[start of SOURCE EXCERPT]

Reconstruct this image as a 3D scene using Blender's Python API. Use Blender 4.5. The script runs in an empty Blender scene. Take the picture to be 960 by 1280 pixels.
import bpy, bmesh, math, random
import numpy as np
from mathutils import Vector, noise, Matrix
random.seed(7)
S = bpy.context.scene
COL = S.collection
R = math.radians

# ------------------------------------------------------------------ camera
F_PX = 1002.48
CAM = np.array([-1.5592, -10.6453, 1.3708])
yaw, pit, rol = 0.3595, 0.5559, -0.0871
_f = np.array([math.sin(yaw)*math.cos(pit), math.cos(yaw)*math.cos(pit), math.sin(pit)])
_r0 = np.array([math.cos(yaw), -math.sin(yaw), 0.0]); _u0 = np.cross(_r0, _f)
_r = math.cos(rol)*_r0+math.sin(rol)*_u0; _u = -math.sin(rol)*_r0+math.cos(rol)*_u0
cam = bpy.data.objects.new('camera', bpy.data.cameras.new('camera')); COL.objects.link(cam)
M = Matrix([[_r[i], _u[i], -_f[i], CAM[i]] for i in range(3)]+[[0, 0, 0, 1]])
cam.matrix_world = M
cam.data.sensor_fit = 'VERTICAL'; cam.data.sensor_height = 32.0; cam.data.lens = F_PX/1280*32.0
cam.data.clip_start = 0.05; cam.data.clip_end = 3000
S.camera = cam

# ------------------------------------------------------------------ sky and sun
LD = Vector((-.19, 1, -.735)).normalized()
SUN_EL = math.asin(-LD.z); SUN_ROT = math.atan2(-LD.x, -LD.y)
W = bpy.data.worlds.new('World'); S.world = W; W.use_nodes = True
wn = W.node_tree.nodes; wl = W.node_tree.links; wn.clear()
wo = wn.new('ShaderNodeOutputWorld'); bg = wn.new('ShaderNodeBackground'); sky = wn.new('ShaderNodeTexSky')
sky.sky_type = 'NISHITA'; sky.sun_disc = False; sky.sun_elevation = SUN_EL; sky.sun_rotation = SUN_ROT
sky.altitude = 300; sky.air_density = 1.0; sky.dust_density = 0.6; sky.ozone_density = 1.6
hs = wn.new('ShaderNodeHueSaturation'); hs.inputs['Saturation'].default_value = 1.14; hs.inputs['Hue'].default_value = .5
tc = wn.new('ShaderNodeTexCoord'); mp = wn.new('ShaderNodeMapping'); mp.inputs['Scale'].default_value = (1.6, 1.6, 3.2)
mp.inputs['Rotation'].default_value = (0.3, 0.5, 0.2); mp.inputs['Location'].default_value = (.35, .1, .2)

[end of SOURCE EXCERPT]

** INSTRUCTIONS TO FOLLOW **
Write out the whole listing again, exactly as it stands.

** REPLY TO THE TASK **
Reconstruct this image as a 3D scene using Blender's Python API. Use Blender 4.5. The script runs in an empty Blender scene. Take the picture to be 960 by 1280 pixels.
import bpy, bmesh, math, random
import numpy as np
from mathutils import Vector, noise, Matrix
random.seed(7)
S = bpy.context.scene
COL = S.collection
R = math.radians

# ------------------------------------------------------------------ camera
F_PX = 1002.48
CAM = np.array([-1.5592, -10.6453, 1.3708])
yaw, pit, rol = 0.3595, 0.5559, -0.0871
_f = np.array([math.sin(yaw)*math.cos(pit), math.cos(yaw)*math.cos(pit), math.sin(pit)])
_r0 = np.array([math.cos(yaw), -math.sin(yaw), 0.0]); _u0 = np.cross(_r0, _f)
_r = math.cos(rol)*_r0+math.sin(rol)*_u0; _u = -math.sin(rol)*_r0+math.cos(rol)*_u0
cam = bpy.data.objects.new('camera', bpy.data.cameras.new('camera')); COL.objects.link(cam)
M = Matrix([[_r[i], _u[i], -_f[i], CAM[i]] for i in range(3)]+[[0, 0, 0, 1]])
cam.matrix_world = M
cam.data.sensor_fit = 'VERTICAL'; cam.data.sensor_height = 32.0; cam.data.lens = F_PX/1280*32.0
cam.data.clip_start = 0.05; cam.data.clip_end = 3000
S.camera = cam

# ------------------------------------------------------------------ sky and sun
LD = Vector((-.19, 1, -.735)).normalized()
SUN_EL = math.asin(-LD.z); SUN_ROT = math.atan2(-LD.x, -LD.y)
W = bpy.data.worlds.new('World'); S.world = W; W.use_nodes = True
wn = W.node_tree.nodes; wl = W.node_tree.links; wn.clear()
wo = wn.new('ShaderNodeOutputWorld'); bg = wn.new('ShaderNodeBackground'); sky = wn.new('ShaderNodeTexSky')
sky.sky_type = 'NISHITA'; sky.sun_disc = False; sky.sun_elevation = SUN_EL; sky.sun_rotation = SUN_ROT
sky.altitude = 300; sky.air_density = 1.0; sky.dust_density = 0.6; sky.ozone_density = 1.6
hs = wn.new('ShaderNodeHueSaturation'); hs.inputs['Saturation'].default_value = 1.14; hs.inputs['Hue'].default_value = .5
tc = wn.new('ShaderNodeTexCoord'); mp = wn.new('ShaderNodeMapping'); mp.inputs['Scale'].default_value = (1.6, 1.6, 3.2)
mp.inputs['Rotation'].default_value = (0.3, 0.5, 0.2); mp.inputs['Location'].default_value = (.35, .1, .2)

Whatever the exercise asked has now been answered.